Not everyone was pleased however. Mr. Hinckley, superintendent of Merrimack Manufacturing Corporation who resided in the former parsonage, offered St Anne’s $2000 if the church would silence the bells. Rev. Edson thought it “most strange that Hinckley, along with other corporation men who had been making bell noises in this city for some 40 years, more of it and louder, should complain of the St. Anne’s chimes!”
James MacGowan, St. Anne’s bell-master, played St. Anne’s chimes for over fifty years and also rang the bells of St. Patrick’s. Jim proved indispensible to our Bell Committee, explaining how he played the bells and that each inscription had to be lettered at the time the bell was cast in a foundry.
The New England Folklife Center contributed information on ethnic bell traditions and borrowed artifacts from Southeast Asia to enrich the Mogan Cultural Center exhibit. The Boston & Maine Historical Society loaned a locomotive bell and another bell on exhibit was once used to summon field workers. A representative of Taylor’s in England, the world’s largest bell foundry, lent photographs and videos on the process of casting, tuning and hanging bells.
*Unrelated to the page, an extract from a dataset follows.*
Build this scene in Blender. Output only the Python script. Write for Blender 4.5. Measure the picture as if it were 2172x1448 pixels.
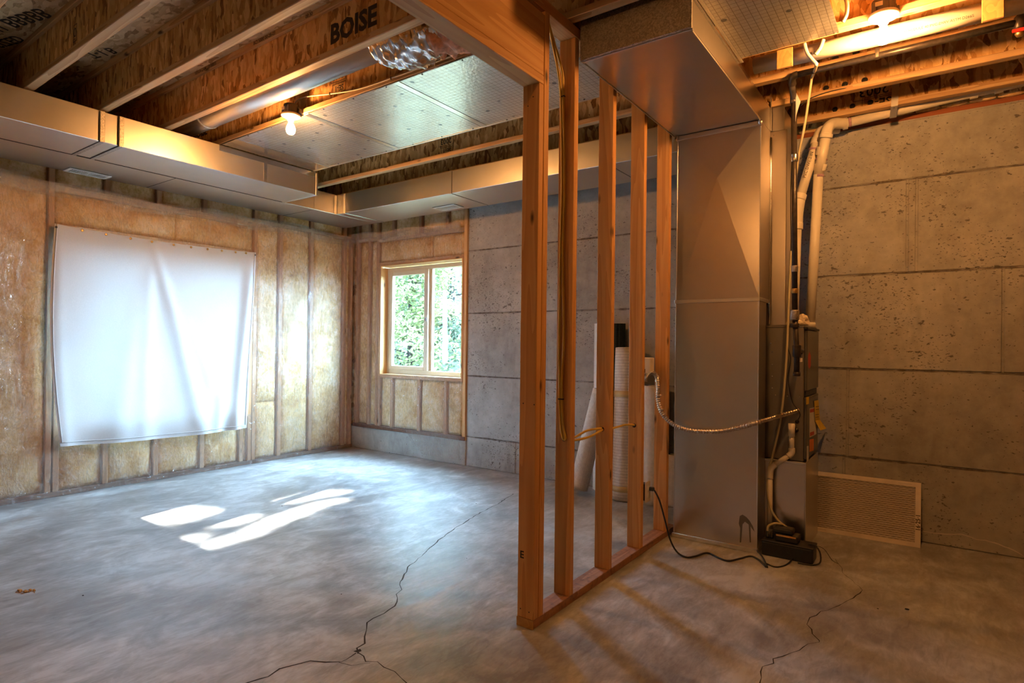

Public programs included a handbell concert and Evelyn and Edward Stickney who presented “Revere Reverberations.” The Bedford couple spent many years determined to locate every surviving Revere bell. This included one in Lowell’s First Baptist Church belfry cast by the Revere Foundry. A bill uncovered in the Revere Archives revealed that back in 1822, Kirk Boott bought a 900-pound bell from this foundry for $335.73. Hung in the Merrimack Manufacturing Corporation, this was likely the bell those early mill girls complained about.